Nel GIORNO DELLA CIVETTA, ci sono altri riferimenti al gioco d’azzardo.
Il soprannome di Marchica è Zecchinetta. Sciascia, alludendo al giuoco d’azzardo giocato dalla mafia, spiega che la zecchinetta è un “giuoco d’azzardo: si fa con carte siciliane...” [p. 418].
Di un mafioso divenuto rispettabile, Sciascia scrive: “La fredda astuta violenza per cui in gioventù era stato famoso, il calcolato azzardo, la prontezza di mente e di mano, tutte le qualità, insomma che lo avevano portato al rispetto e alla paura di cui era circondato [...]” [p. 425].

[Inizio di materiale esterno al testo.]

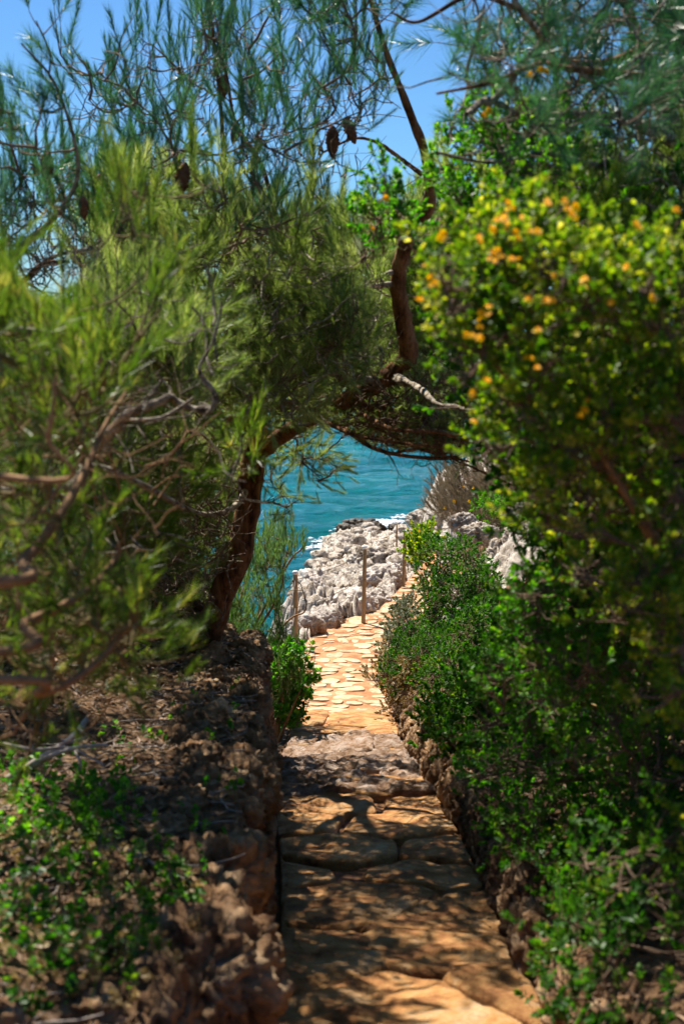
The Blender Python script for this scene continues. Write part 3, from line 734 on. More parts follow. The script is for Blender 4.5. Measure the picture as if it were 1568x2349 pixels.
PN = [needle_template(100, .17, .075, .60, .0014, i) for i in range(5)]           # pine shoots, mid distance
PU = [needle_template(110, .26, .072, .60, .0013, 20 + i, tipang=.55) for i in range(5)]      # long upright shoots
PF = [needle_template(80, .13, .095, .85, .0013, 40 + i) for i in range(5)]       # loose fans
PNN = [needle_template(56, .17, .080, .60, .0022, 60 + i) for i in range(5)]      # near
PS = [needle_template(70, .20, .055, .55, .0020, 80 + i) for i in range(4)]        # sapling
LR = [leaf_template(20, .07, .022, .013, i) for i in range(5)]                    # small rosettes
LB = [leaf_template(22, .12, .036, .019, 10 + i) for i in range(5)]
LD = [leaf_template(26, .14, .045, .026, 20 + i, tuft=.1) for i in range(4)]      # farther shrub
LG = [leaf_template(9, .06, .034, .026, 30 + i, ang=1.3, tuft=.2) for i in range(4)]   # ground plants

# ------------------------------------------------------------------ A: the leaning pine that arches over the path
A = Plant('pine_tree', 'leaning pine with curved red brown trunk whose limb arches over the sea view', 'pine tree', P(465, 1560, 10.3), 1)
A.limb([(465, 1640, 10.3, .15), (470, 1490, 10.2, .115), (500, 1390, 10.1, .098), (545, 1280, 10.0, .092), (568, 1180, 10, .088), (575, 1100, 10, .085), (582, 1040, 9.9, .08), (600, 990, 9.8, .07)], 'bark', 'trunk', 18, .16)
A.limb([(490, 1440, 10.2, .06), (440, 1385, 10.3, .055), (392, 1370, 10.4, .05), (370, 1290, 10.6, .03), (330, 1200, 10.8, .02)], 'bark')
A.limb([(585, 1040, 9.9, .07), (640, 1005, 9.8, .06), (720, 957, 9.6, .052), (800, 912, 9.4, .055), (880, 872, 9.2, .062), (935, 812, 9.1, .058), (925, 740, 9, .052), (912, 650, 8.9, .048), (930, 560, 8.8, .046), (985, 462, 8.7, .04), (972, 350, 8.6, .028), (932, 240, 8.5, .022), (882, 110, 8.4, .016), (845, -20, 8.3, .012)], 'bark', 'branch', 14, .2)
A.limb([(895, 862, 9.2, .035), (960, 890, 8.6, .02), (1000, 925, 8.2, .014), (1050, 935, 8.1, .015), (1080, 942, 8, .012), (1130, 934, 7.9, .013), (1180, 930, 7.8, .010), (1290, 940, 7.6, .008), (1400, 1000, 7.4, .005)], 'bark_grey', knot=.4)
A.limb([(880, 880, 9.2, .05), (790, 862, 9.1, .032), (740, 850, 9, .022), (680, 870, 8.9, .016), (620, 850, 8.8, .01)], 'bark_grey')
A.limb([(715, 960, 9.6, .03), (790, 985, 9.5, .018), (850, 1025, 9.4, .014), (930, 1046, 9.3, .013), (1040, 1050, 9.2, .012), (1110, 1020, 9.1, .012)], 'bark')
A.limb([(800, 905, 9.4, .03), (870, 950, 9.5, .02), (980, 1000, 9.5, .017), (1090, 1022, 9.5, .017), (1180, 1085, 9.5, .02), (1240, 1150, 9.5, .022), (1250, 1260, 9.4, .02)], 'bark')
A.limb([(860, 930, 9.4, .016), (960, 960, 9.3, .014), (1050, 1000, 9.2, .013), (1150, 1030, 9.1, .014), (1220, 1100, 9, .014)], 'bark')
A.limb([(800, 960, 9.4, .01), (880, 990, 9.3, .009), (960, 1030, 9.3, .008), (1080, 1060, 9.2, .007)], 'bark')
A.limb([(594, 1000, 9.8, .05), (565, 900, 9.5, .04), (545, 780, 9.2, .032), (520, 640, 8.8, .024), (515, 500, 8.4, .018), (512, 330, 8, .013), (500, 180, 7.8, .009), (480, 0, 7.6, .006)], 'bark')
A.limb([(790, 880, 9.2, .03), (740, 780, 9, .024), (690, 660, 8.8, .02), (640, 520, 8.6, .016), (600, 380, 8.4, .013), (540, 280, 8.2, .01), (515, 160, 8, .008), (450, 0, 8, .006)], 'bark')
A.limb([(912, 650, 8.9, .02), (850, 660, 8.8, .016), (815, 690, 8.7, .013), (790, 740, 8.6, .009)], 'bark_grey')
A.limb([(910, 620, 8.9, .02), (860, 640, 8.7, .012), (820, 670, 8.6, .008)], 'bark_grey')
A.limb([(968, 400, 8.6, .016), (940, 380, 8.6, .013), (900, 350, 8.5, .012), (860, 325, 8.4, .010), (810, 318, 8.3, .008), (740, 350, 8.2, .006)], 'bark')
A.limb([(600, 990, 9.8, .05), (520, 960, 9.3, .03), (430, 920, 8.6, .024), (330, 900, 8, .018), (200, 860, 7.6, .014), (60, 800, 7.2, .01)], 'bark')
A.limb([(572, 1110, 10, .03), (540, 1160, 9.8, .02), (470, 1180, 9.5, .016), (380, 1140, 9.2, .014), (330, 1090, 9, .01)], 'bark_grey')
rA = A.r
mid = [(130, 700), (240, 560), (420, 520), (640, 520), (800, 560), (900, 620), (900, 760), (860, 860), (720, 930), (560, 960), (420, 920), (250, 940), (150, 880)]
A.grow(sample_poly(mid, 120, 7.6, 9.6, rA), .22, 22, PN, 'needle_far', upw=.55, outw=.8, rnd=.45, stemL=.17)
right_under = [(860, 860), (960, 760), (1060, 800), (1080, 960), (1180, 1010), (1240, 1110), (1130, 1060), (1040, 1030), (900, 1000), (760, 960)]
A.grow(sample_poly(right_under, 34, 8.8, 9.8, rA), .14, 11, PN, 'needle_far', upw=.1, outw=.9, rnd=.6, stemL=.17, scale=(.5, .9))
behind_r = [(830, 560), (1000, 480), (1080, 640), (1060, 860), (960, 800), (880, 780)]
A.grow(sample_poly([(820, 560), (1000, 470), (1090, 520), (1120, 960), (960, 980), (840, 920)], 120, 9.7, 12, rA), .2, 16, PN, 'needle_far', upw=.5, stemL=.17)
A.grow(sample_poly(behind_r, 30, 9.3, 10.2, rA), .2, 14, PN, 'needle_far', upw=.5, stemL=.17)
dark = [(200, 980), (420, 930), (560, 960), (590, 1050), (570, 1090), (530, 1250), (500, 1340), (430, 1400), (330, 1420), (220, 1380), (150, 1200)]
A.grow(sample_poly(dark, 85, 9.8, 11.8, rA), .2, 16, PN, 'needle_far', upw=.3, outw=.8, rnd=.5, stemL=.17)
A.grow(sample_poly([(600, 1000), (700, 985), (700, 1090), (660, 1180), (600, 1150)], 14, 9.8, 10.2, rA), .10, 8, PN, 'needle_far', upw=-.1, outw=.9, rnd=.5, gaps=None, scale=(.5, .9), stemL=.17)
A.grow(sample_poly([(700, 1030), (770, 1035), (800, 1070), (790, 1120), (740, 1130), (700, 1090)], 6, 9.6, 9.9, rA), .10, 9, PN, 'needle_far', up=(0.7, 0, -.1), outw=.8, rnd=.35, gaps=None, scale=(.45, .8), stemL=.17)
upper = [(60, 560), (20, 380), (120, 260), (230, 130), (330, 230), (420, 130), (520, 60), (700, 40), (860, 60), (920, 250), (880, 420), (840, 560), (420, 560), (240, 600)]
A.grow(sample_poly(upper, 92, 6.8, 8.8, rA), .16, 8, PU, 'needle_blue', upw=1.3, outw=.6, rnd=.45, stemL=.26, scale=(.6, 1.1))
up2 = [(120, 60), (230, 60), (300, 120), (380, 30), (460, 0), (560, -40), (860, -60), (900, 80), (760, 160), (560, 160), (380, 240), (240, 260), (130, 200)]
A.grow(sample_poly(up2, 22, 6.8, 8.2, rA), .12, 5, PU, 'needle_blue', upw=1.7, outw=.4, rnd=.25, stemL=.26, scale=(.8, 1.3))
A.grow(sample_poly([(180, 420), (300, 380), (520, 430), (760, 470), (860, 540), (820, 640), (420, 620), (200, 640)], 30, 6.6, 8.0, rA), .16, 10, PN, 'needle_far', upw=1.0, outw=.6, rnd=.4, stemL=.17)
A.grow(sample_poly([(640, -60), (900, -60), (900, 50), (640, 60)], 5, 6.8, 8, rA), .2, 12, PF, 'needle_blue', upw=.4, outw=.9, rnd=.5, stemL=.13, scale=(.8, 1.2))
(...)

Il gioco d’azzardo presuppone astuzia (“fredda astuta violenza”) e capacità di calcolo (aspetto della necessità) nel gestire la casualità (“calcolato azzardo”).
La necessità (il calcolo) si converte di nuovo in azzardo quando i giocatori maldestri restano vittime del gioco, morendo (come Parrinieddu).
MORTE
Il risvolto esistenziale del doppio gioco, dell’azzardo, della partita con la casualità è dunque la morte: “E mentre a B. arrestavano Diego, a S. Parrinieddu diventava il numero due che la cabala del lotto assegna al morto ammazzato: unica forma di sopravvivenza, anima immortale a parte, cui era destinato” [p. 427].
“[I confidenti] la sola cosa umana che avessero era questa agonia in cui, per la loro stessa viltà, si dibattevano; per la paura di morire ogni giorno affrontavano la morte; e infine la morte scoccava, finalmente la morte, ultima, definitiva, unica morte, non più il doppio giuoco, la doppia morte di ogni ora” [p. 406].
La morte, componente essenziale del romanzo poliziesco di ampia diffusione, è problema esistenziale di enorme serietà per Sciascia. Citiamo di nuovo un brano citato in precedenza: nella morte “si raccoglie tutto il senso, tragico, quanto si vuole, della vita” [OPERE 1956-1971, p. X].